__TASK PROMPT__
Only the lines from the start up to and including the line containing "tag(obj('plaster_chip', bm, M['plaster']), 'small" should be repeated, word for word.

__DATA EXCERPT__
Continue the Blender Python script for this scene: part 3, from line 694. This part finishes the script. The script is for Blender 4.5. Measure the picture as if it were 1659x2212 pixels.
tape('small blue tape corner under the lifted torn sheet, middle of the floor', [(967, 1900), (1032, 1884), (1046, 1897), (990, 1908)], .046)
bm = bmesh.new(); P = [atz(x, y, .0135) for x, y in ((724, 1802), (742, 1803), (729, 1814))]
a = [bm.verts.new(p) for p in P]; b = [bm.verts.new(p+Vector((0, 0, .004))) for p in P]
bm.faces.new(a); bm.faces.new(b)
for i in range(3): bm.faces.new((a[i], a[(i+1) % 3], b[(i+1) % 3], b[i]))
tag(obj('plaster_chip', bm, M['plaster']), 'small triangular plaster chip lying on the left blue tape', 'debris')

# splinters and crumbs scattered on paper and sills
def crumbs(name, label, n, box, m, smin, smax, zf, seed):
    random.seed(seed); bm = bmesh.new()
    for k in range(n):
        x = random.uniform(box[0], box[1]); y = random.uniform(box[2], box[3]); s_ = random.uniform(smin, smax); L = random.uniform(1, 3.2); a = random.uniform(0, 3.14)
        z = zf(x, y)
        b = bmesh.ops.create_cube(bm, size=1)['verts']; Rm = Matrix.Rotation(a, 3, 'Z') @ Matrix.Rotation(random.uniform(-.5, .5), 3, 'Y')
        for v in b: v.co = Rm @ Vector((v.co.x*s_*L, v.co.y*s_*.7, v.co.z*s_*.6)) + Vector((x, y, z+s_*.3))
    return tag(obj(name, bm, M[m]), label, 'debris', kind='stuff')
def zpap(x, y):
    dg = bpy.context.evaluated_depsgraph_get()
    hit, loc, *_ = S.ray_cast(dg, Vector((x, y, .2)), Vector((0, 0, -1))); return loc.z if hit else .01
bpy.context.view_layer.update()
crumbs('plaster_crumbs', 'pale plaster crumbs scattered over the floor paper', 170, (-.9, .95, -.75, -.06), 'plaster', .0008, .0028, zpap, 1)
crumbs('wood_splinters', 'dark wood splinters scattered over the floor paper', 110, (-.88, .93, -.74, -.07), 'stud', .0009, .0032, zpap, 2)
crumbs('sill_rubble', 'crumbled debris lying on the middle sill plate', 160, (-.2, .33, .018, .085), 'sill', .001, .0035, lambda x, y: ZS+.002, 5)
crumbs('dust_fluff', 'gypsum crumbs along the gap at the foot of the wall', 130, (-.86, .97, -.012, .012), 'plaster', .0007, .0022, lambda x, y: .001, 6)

__TASK RESULT__
Continue the Blender Python script for this scene: part 3, from line 694. This part finishes the script. The script is for Blender 4.5. Measure the picture as if it were 1659x2212 pixels.
tape('small blue tape corner under the lifted torn sheet, middle of the floor', [(967, 1900), (1032, 1884), (1046, 1897), (990, 1908)], .046)
bm = bmesh.new(); P = [atz(x, y, .0135) for x, y in ((724, 1802), (742, 1803), (729, 1814))]
a = [bm.verts.new(p) for p in P]; b = [bm.verts.new(p+Vector((0, 0, .004))) for p in P]
bm.faces.new(a); bm.faces.new(b)
for i in range(3): bm.faces.new((a[i], a[(i+1) % 3], b[(i+1) % 3], b[i]))
tag(obj('plaster_chip', bm, M['plaster']), 'small triangular plaster chip lying on the left blue tape', 'debris')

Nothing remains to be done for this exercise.